No news may be good news when there’s actually nothing to report, but it’s bad news when there are stories that journalists simply refuse to deliver.
Several journalists witnessed a candid exchange at the recent G-20 summit in Cannes between French President Nicolas Sarkozy and U.S. President Barack Obama about Israel’s leader, Benjamin Netanyahu. “Netanyahu, I can’t stand him. He’s a liar,” Sarkozy said. To which Obama replied, “You are sick of him, but I have to deal with him every day.”
To my mind, how two prominent world leaders really view their counterpart in one of the world’s most sensitive and volatile regions is pretty important stuff. But most of the journalists who heard the remarks chose not to report them.
The comments were picked up by microphones, which had been switched on in advance of an official joint briefing, and were accidentally broadcast through the headset connections that were to be used for a simultaneous translation. The journalists also overheard Obama chide Sarkozy for not warning him that France would vote in favor of a Palestinian request for membership in the United Nations cultural heritage agency UNESCO.
Despite the journalists’ reticence, the comments soon appeared on the French website Arrêt Sur Images. After the cat was out of the bag, a Reuters journalist who had also heard the conversation confirmed the report. Reuters said journalists, presumably including its own, did not initially report the conversation “because it was considered private and off-the-record.”
That response leaves open the question of who did the considering. Certainly Sarkozy and Obama considered the conversation to be private, but that’s no real reason why anyone else should.
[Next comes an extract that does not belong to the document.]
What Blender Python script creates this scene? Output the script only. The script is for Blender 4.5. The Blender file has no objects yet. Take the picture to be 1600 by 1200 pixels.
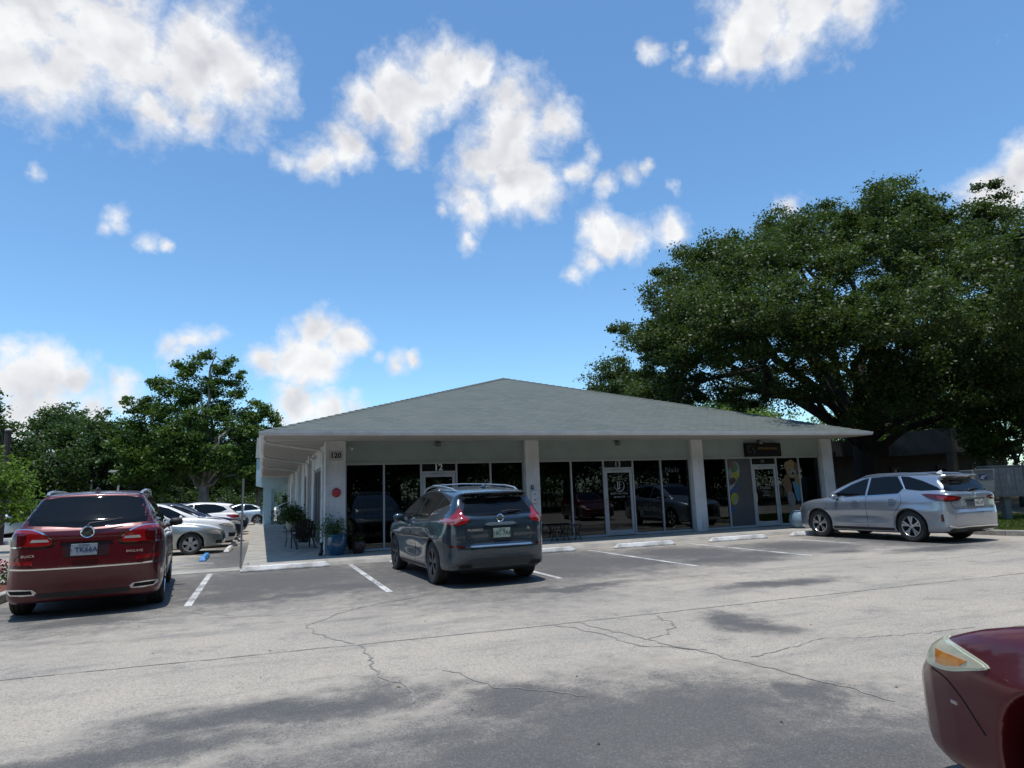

Reporters, especially those in the political world, usually have little choice but to let the subjects of news reports shape their coverage. Politicians strategically dole out information through official press releases and well-controlled leaks. Newsmakers also court individual newsbreakers in behind-closed-doors meetings with offers of “exclusive” information, often selective and offered only exchange for promises of anonymity and off-the-record agreements. It isn’t always pretty, but it is sometimes the only way to get the story.
In this case, however, journalists got unexpected access to unfiltered information. The reporters who heard the comments had made no agreements about what they would and would not print, but they went ahead and withheld information that they knew Sarkozy and Obama would prefer to keep quiet. This is troublesome.
Reporters are only human. They enjoy getting the inside scoop, even when it’s off the record, and they also like invitations to swanky parties. But when reporters start pulling favors for their friends in high places, like keeping embarrassing comments out of the papers, they do the public and their profession a disservice.
Some may argue that the comments were suppressed, not because of any desire on the reporters’ part to curry favor, but simply because of differing national standards for what constitutes news. Because the technical glitch involved simultaneous translation and because the summit took place in France, most of those who heard the remarks were French. In France, press tradition gives public officials a much wider degree of privacy than is common in America or England. That’s why we hear less about the sexual misadventures of French politicians. But, in this case, the discussion was clearly of public significance. Ideas about politicians’ personal privacy should not have been relevant.
Occasionally, of course, journalists should practice discretion. If serious state secrets are accidentally leaked, and particularly if lives are endangered, a journalist may truly serve the public interest by burying a story rather than reporting it. But this should happen only in rare cases. A journalist’s job nearly always is to report the news, not to cover it up.
In this case, while the comments were certainly interesting enough to be newsworthy, they were hardly confidential. Both Sarkozy and Obama have previously criticized Netanyahu before microphones that they knew were switched on. And as Israeli Vice Premier Silvan Shalom told Israel’s Army Radio, in politics, “Everyone talks about everyone. Sometimes even good friends say things about each other, certainly in such competitive professions.”
Political pros know that offhand comments picked up on open mikes are an occupational hazard. In 1984, President Reagan was accidentally recorded checking a microphone by joking, “My fellow Americans, I’m pleased to tell you today that I’ve signed legislation that will outlaw Russia forever. We begin bombing in five minutes.” In more recent times, Gordon Brown, Tony Blair and George W. Bush’s embarrassingly candid comments have all made their way to public airwaves. You would think that by now our leaders would know enough not to say anything inflammatory anywhere near a microphone unless they are willing to stand by their words.
But despite their best efforts to control things, politicians will occasionally make news when they don’t mean to. It is a journalist’s role to report it when they do.